Gazprom Increases Cutoff to Ukraine

ReutersGazprom spokesman Sergei Kupriyanov speaking on Tuesday. Supplies to Ukraine were cut by another 25 percent.
The gas standoff between Russia and Ukraine worsened Tuesday as Gazprom reduced supplies to Ukraine by another quarter, bringing its cutoff to 50 percent.

Gazprom cited a "lack of progress" in debt talks as the reason for the cut, which started at 8 p.m. Tuesday's reduction followed a 25 percent cut Monday.

Ukraine's state energy company, Naftogaz Ukrainy, slammed Gazprom's actions, saying the cuts could undermine the flow of gas to Europe in two weeks.

Naftogaz said that thanks to its reserves, its ability to raise domestic production and the warm weather, it would not feel the pinch for two weeks. After that, the Ukrainian firm said it could tap into the deliveries that Gazprom sends through Ukraine to Europe.

"Naftogaz states that it can guarantee uninterrupted transit to European consumers so long as it doesn't threaten Ukraine's energy security," the company said in a statement.

President Vladimir Putin and his Ukrainian counterpart, Viktor Yushchenko, agreed last month to settle the debts and move toward replacing the two intermediaries in the countries' gas trade with two new companies.

President-elect and Gazprom chairman Dmitry Medvedev told Yushchenko by telephone Tuesday that Russia expected Ukraine to meet all the commitments that Yushchenko made to Putin in Moscow last month, RIA-Novosti reported, citing an unidentified official in Medvedev's office.

Speaking on Vesti-24 state television after Naftogaz warned of possible transit disruptions, Gazprom spokesman Sergei Kupriyanov urged Ukraine to fulfill its transit contracts regardless of its own supply problems.

Gazprom said it was cutting Ukrainian supplies further because of a "lack of progress" in the talks, which have focused on payment by Naftogaz for the deliveries so far this year and the rearrangement of relations between the companies.

Under last month's deal, Gazprom would increase its access to end-consumers in Ukraine through one of the new intermediary companies and keep the current selling price for Ukraine at $179.50. But Ukrainian Prime Minister Yulia Tymoshenko has resisted having any intermediaries in the gas trade between the countries, a step that may have stalled the talks.

Gazprom and Naftogaz have declined to specify their disagreements.

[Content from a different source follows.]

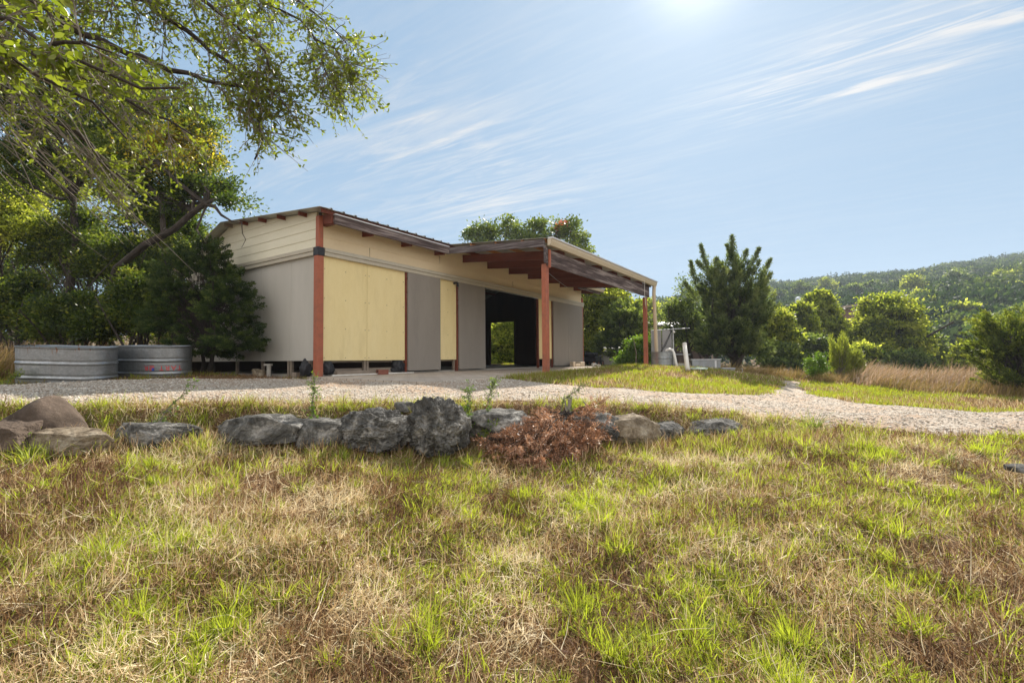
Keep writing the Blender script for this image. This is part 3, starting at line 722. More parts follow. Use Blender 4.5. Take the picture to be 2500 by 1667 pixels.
# ------------------------------------------------------------------ stock tanks
def stadium(L, Wd, off, n=16):
    pts = []; r = Wd / 2 + off; h = L / 2 - Wd / 2
    for k in range(n + 1): a = -math.pi / 2 + math.pi * k / n; pts.append((h + r * math.cos(a), r * math.sin(a)))
    for k in range(n + 1): a = math.pi / 2 + math.pi * k / n; pts.append((-h + r * math.cos(a), r * math.sin(a)))
    return pts
def stock_tank(L, Wd, H, mat, label, px, py, D, rz, tilt):
    q = P(px, py, D); root = empty('stock_tank', tuple(q), rz); root.rotation_euler = (tilt[0], tilt[1], rz)
    tag(root, label, 'stock tank', 'galvanised stock tanks left of the shed')
    rings = []
    for z in np.linspace(-.06, H, 64):
        off = 0.0
        for c in (H * .16, H * .56): off += .014 * math.exp(-((z - c) / .016) ** 2) - .006 * math.exp(-((z - c - .04) / .015) ** 2)
        rings.append((z, off + (.0 if z < H - .02 else .008)))
    rings += [(H + .006, .012), (H + .010, .004), (H + .006, -.012), (H - .012, -.016), (H - .016, -.20)]
    m = MB(); n = None
    for z, off in rings:
        p = stadium(L, Wd, off, 22); n = len(p)
        m.v += [(x, y, z) for x, y in p]
    for i in range(len(rings) - 1):
        for k in range(n): a = i * n + k; b = i * n + (k + 1) % n; m.f.append((a, b, b + n, a + n))
    m.f.append(tuple((len(rings) - 1) * n + k for k in range(n)))
    m.build('shell', mat, root, smooth=True)
    return root
T1 = stock_tank(1.60, .80, .66, M_galv_r, 'left oval galvanised tank turned upside down, rust spots under its rim', 166, 932, 9.0, .07, (R(3.6), R(2.0)))
T2 = stock_tank(1.52, .80, .64, M_galv, 'right oval galvanised tank turned upside down with upside down red lettering', 372, 920, 9.9, -.06, (R(3.2), R(1.2)))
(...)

Adding uncertainty to the situation, neither firm has specified the exact amount of outstanding debt.

Gazprom said Ukraine had not paid for any of the gas it imported this year. Naftogaz admitted that it owed money but said intermediary gas traders had not supplied the company with proper contracts. The intermediaries, RosUkrEnergo -- owned equally by Gazprom and two Ukrainian businessmen -- and UkrGazEnergo, owned equally by RosUkrEnergo and Naftogaz, have denied acting improperly.

Vitaly Kisel, a spokesman for UkrGazEnergo, the gas trader that sells gas to Ukrainian industrial consumers, said the bigger cutoff would not affect its business.

Geoffrey Smith, deputy head of Ukrainian research at Renaissance Capital in Kiev, said the falling-out between Gazprom and Naftogaz was over the division of profits from supplying the Ukrainian market once the current gas traders are gone, rather than the purported nonpayment.

Shutting some of the valves Monday, Gazprom probably didn't expect much further resistance from Ukraine, Smith said. "It may be that Gazprom was surprised by the intransigence on the Ukrainian side," he said. "On past experience Gazprom probably expected the pressure to result in a positive solution almost immediately."

Instead, Ukrainian First Deputy Prime Minister Oleksandr Turchinov accused Gazprom of not paying for the transit of its gas to Europe on Ukrainian television last night. Naftogaz said Monday it had enough resources to hold out for a month despite the reduced imports.

"Generally, when you have two sides playing that [kind of] brinkmanship, both have a very good idea where the brink is and both know when it's time to step away from it," Smith said. "And I still believe that's what will be the most likely outcome."